▶ _Data shown_
-- start --

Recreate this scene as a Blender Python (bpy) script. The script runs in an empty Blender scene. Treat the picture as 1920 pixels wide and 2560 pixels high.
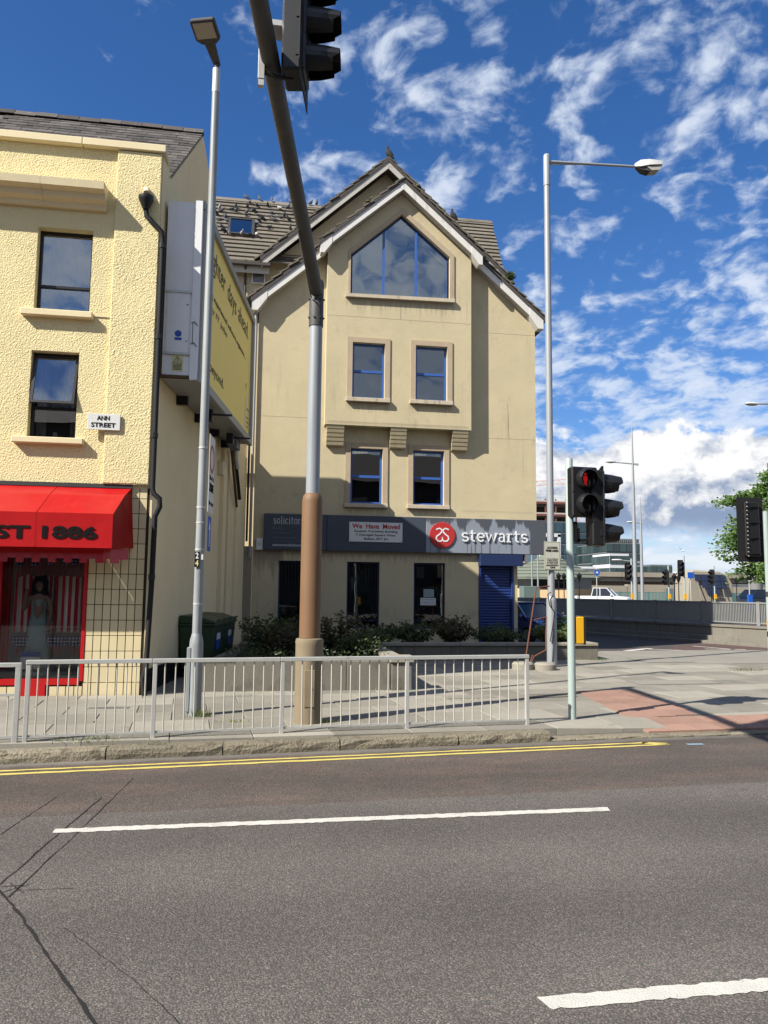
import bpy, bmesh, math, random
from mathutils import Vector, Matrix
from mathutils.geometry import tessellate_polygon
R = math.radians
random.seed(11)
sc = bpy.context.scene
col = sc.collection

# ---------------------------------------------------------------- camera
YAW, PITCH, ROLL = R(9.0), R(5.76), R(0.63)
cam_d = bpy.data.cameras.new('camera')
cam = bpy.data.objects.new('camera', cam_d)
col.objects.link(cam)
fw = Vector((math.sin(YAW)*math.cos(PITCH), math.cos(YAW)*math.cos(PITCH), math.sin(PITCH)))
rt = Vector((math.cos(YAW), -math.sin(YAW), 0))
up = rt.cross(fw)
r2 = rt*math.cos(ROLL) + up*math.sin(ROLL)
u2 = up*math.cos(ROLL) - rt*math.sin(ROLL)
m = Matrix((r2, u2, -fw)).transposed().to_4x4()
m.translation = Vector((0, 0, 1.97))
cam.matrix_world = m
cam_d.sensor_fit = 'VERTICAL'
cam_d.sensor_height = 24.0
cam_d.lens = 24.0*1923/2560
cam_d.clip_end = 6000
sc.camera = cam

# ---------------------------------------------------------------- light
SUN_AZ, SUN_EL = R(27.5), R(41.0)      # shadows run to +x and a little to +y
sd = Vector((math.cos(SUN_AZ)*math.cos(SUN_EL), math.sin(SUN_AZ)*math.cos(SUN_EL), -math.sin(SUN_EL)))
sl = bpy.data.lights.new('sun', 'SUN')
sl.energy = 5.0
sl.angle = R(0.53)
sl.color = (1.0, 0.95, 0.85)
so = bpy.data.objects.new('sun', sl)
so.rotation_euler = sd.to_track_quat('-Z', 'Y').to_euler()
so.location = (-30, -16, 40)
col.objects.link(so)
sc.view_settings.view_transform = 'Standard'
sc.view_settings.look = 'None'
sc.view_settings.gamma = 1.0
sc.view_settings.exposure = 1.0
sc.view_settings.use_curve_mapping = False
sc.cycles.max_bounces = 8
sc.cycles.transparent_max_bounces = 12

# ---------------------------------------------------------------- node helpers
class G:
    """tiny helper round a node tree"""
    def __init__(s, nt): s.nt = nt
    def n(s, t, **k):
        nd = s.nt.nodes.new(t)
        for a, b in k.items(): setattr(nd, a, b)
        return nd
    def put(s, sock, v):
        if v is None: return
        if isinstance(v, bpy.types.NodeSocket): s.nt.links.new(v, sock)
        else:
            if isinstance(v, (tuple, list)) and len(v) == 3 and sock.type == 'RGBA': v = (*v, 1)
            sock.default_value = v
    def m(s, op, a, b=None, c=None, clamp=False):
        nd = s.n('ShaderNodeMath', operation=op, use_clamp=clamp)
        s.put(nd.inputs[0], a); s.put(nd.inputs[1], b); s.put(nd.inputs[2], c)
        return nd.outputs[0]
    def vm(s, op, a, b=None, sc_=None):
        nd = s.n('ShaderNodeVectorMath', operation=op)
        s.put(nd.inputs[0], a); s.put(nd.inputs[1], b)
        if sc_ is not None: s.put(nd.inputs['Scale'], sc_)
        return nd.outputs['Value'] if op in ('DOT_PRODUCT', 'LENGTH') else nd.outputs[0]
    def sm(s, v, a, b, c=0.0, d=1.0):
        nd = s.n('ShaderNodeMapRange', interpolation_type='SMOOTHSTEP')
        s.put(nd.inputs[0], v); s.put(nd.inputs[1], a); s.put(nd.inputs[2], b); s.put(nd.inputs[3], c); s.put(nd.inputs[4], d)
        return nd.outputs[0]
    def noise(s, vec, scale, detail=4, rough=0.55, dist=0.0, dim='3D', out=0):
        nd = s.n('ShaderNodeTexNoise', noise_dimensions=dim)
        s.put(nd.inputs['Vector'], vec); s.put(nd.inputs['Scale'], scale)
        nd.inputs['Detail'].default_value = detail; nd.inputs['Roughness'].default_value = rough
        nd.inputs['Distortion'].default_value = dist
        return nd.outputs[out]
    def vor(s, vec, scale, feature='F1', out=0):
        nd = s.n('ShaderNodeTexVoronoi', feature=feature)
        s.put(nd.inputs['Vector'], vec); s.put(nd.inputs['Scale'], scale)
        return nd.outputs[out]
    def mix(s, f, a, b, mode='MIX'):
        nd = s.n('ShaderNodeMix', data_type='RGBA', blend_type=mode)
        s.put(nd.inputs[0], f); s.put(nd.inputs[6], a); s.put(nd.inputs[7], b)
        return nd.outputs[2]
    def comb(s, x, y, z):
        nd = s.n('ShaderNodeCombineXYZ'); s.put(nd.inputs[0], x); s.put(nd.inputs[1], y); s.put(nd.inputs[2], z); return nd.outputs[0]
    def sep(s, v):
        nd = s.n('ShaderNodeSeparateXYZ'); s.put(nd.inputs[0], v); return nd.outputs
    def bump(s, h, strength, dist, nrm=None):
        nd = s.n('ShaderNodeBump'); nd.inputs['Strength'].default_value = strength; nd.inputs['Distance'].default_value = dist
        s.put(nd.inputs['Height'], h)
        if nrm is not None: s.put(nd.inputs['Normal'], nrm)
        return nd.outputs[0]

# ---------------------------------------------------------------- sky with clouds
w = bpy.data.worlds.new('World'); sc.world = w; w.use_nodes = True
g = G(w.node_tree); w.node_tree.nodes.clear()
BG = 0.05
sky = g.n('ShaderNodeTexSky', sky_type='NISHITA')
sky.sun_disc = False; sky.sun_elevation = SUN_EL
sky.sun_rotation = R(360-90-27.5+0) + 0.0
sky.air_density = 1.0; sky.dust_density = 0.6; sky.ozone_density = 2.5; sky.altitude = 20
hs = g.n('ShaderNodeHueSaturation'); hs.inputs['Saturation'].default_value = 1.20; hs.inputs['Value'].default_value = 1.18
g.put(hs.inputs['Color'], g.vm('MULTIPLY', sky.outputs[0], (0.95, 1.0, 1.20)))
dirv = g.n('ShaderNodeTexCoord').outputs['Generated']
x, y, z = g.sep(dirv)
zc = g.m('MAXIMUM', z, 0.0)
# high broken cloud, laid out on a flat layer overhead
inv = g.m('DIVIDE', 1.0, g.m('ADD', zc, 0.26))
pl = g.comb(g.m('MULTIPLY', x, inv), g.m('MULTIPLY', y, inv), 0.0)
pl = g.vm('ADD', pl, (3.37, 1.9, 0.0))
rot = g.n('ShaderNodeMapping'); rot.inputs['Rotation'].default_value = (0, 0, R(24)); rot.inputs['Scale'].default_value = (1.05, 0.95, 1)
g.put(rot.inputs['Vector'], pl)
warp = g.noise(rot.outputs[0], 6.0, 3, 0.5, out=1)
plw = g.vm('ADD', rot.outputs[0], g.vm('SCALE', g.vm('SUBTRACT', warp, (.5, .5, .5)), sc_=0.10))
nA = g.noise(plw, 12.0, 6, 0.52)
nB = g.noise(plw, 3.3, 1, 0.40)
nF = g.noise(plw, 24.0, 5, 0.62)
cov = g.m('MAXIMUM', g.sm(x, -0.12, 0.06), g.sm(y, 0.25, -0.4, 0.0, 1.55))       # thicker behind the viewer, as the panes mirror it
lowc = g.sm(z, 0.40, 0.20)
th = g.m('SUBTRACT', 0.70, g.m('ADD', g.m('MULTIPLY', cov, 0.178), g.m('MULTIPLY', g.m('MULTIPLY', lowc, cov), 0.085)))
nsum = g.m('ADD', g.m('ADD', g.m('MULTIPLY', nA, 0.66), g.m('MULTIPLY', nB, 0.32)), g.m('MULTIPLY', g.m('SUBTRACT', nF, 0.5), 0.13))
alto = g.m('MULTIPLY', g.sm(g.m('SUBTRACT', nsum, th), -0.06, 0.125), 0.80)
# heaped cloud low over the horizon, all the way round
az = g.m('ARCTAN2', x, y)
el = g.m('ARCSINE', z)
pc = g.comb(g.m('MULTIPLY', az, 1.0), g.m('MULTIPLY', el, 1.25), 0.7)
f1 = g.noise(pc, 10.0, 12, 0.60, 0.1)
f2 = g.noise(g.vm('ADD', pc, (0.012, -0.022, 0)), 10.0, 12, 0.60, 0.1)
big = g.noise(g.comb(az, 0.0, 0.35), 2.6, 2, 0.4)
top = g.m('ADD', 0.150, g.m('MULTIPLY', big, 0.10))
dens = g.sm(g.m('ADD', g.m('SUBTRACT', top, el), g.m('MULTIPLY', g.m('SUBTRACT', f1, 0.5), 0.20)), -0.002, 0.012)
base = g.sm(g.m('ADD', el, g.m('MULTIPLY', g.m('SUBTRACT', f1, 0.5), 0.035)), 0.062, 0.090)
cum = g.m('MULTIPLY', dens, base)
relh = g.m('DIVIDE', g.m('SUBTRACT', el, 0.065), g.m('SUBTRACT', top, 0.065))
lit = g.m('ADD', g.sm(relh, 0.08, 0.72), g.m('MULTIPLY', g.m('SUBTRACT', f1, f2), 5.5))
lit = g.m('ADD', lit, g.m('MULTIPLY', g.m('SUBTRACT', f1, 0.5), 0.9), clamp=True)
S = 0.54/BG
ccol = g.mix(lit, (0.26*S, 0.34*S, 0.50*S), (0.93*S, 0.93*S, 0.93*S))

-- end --

▶ _Set problem_
Pick out the lines containing the string "scene".

▶ _Solution for this exercise_
Recreate this scene as a Blender Python (bpy) script. The script runs in an empty Blender scene. Treat the picture as 1920 pixels wide and 2560 pixels high.
sc = bpy.context.scene